On both sides of the 260km HarareMutare highway is a sad picture of wilting maize crop, as the dry spell takes a toll on the farming season and threaten hunger on millions of Zimbabweans.

The usually green landscape of a crop that is almost ready for harvesting half way into February in the Manicaland province’s Headlands and Mashonaland East’s Macheke areas is just a mere wish. Leaf rolling and greying of leaves especially when temperatures are at their highest was apparent.

A visit to Mashonaland Central’s Shamva area told the same story. Signs of moisture stress are clearly visible on the maize plants in the area.

“This place is generally very hot and we have been getting little rain this season. The maize plants are no longer upright, it’s as if they are just going to fall,” farmer Linnet Steven whose small plot is around Pasco area of Shamva.

Closer to Harare, the Domboshawa area is a different story. Leaves have a ragged appearance as a result of a massive fall armyworm attack. It is these twin evils—drought and the fall armyworm—that are threatening Zimbabwe’s food security. Beginning of the farming season, Zimbabwe projected to produce 900 000 tonnes of maize, but the figure was cut in half on the first crop assessment as the ugly effects of drought and pests sets a new reality.

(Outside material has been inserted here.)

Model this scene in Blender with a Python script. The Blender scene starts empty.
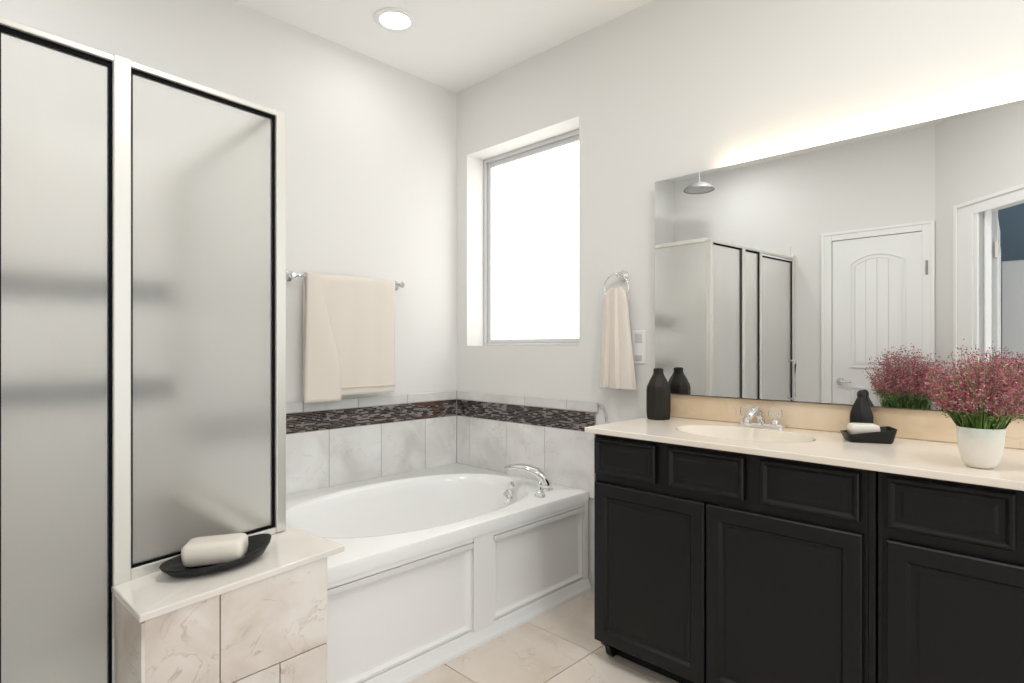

The country requires 1,8 million tonnes annually for its citizens and livestock.

Marvel Farm in Domboshawa is just one example of the devastating effects of the fall armyworm.

Food and Agricultural Organisation (FAO) crop specialist Karsto Kwazira told Business Times on the sidelines of a tour of 12 ha Marvel Farm on Tuesday that the fall armyworm normally affects maize growing areas in the Mashonaland provinces.

“The armyworm came in 2017 and this is our third season with this pest;we used to have the army worm and now we have this fall armyworm,” Kwazira said. “If not attended to, the fall armyworm can affect the whole crop and there are some farmers who have to plough down the whole field basically getting nothing.”

He said scouting is very important especially during early stages of the pest attack.

Kwazira said poor rains also increase the chances of fall armyworm attacks.“When it is raining the rain itself can be drenching and exposing thepest, when there is rain it’s much better. When the rains are good then there is also plenty of grass and some pests are in the grass but when there is no rain all pests are in the green parts which is the maize,” he said.

While pests are more difficult to predict and control, wilting maize plants could have been avoided through irrigation.

Studies have shown that farmer-led irrigation and commercial irrigation have a potential to improve Zimbabwe’s agriculture after it took a huge knock from the fastratck land reform programme of around 2000.

The biggest loss with the land reform is perhaps its effects on land tenure. Land became unbankable overnight and farmers were unable to borrow. Attempts to sanitize the environment by introducing 99 year leases were futile as banks still insists on tittle.

Statistics obtained from FAO show that nationally, there are around 600 000 ha of potentially irrigable land or 365 000 ha from internal renewable water resources. Research also shows that by the early 2000s only 120 000 ha were irrigated under formal schemes due to droughts and decaying infrastructure, down from a peak of 200 000 ha as irrigation equipment was vandalised and exported to neigbhouring countries.

Agriculture expert Mandivamba Rukuni said irrigation makes a difference even with climate change.

Rukuni however said there is need for small holder based irrigation schemes to get the best results.

“Right now we have 65 70 75 percent of the population in communal lands and the land reform created 300 000 small holder farmers on A1 farms who do not rely benefit from large dams except for fishing,” Rukuni said.

“A2 farmers are also another issue given that most of the resettled farmers on A2 farms have no skills for irrigation or the capital to produce,” he added.

Rukuni said micro irrigation, small wheels and good water harvesting techniques is the way towards food security even in large economies.

“We have surplus labour now so micro irrigation for the 300 000 small farms will take us to a middle income economy and ensure food security,” he added.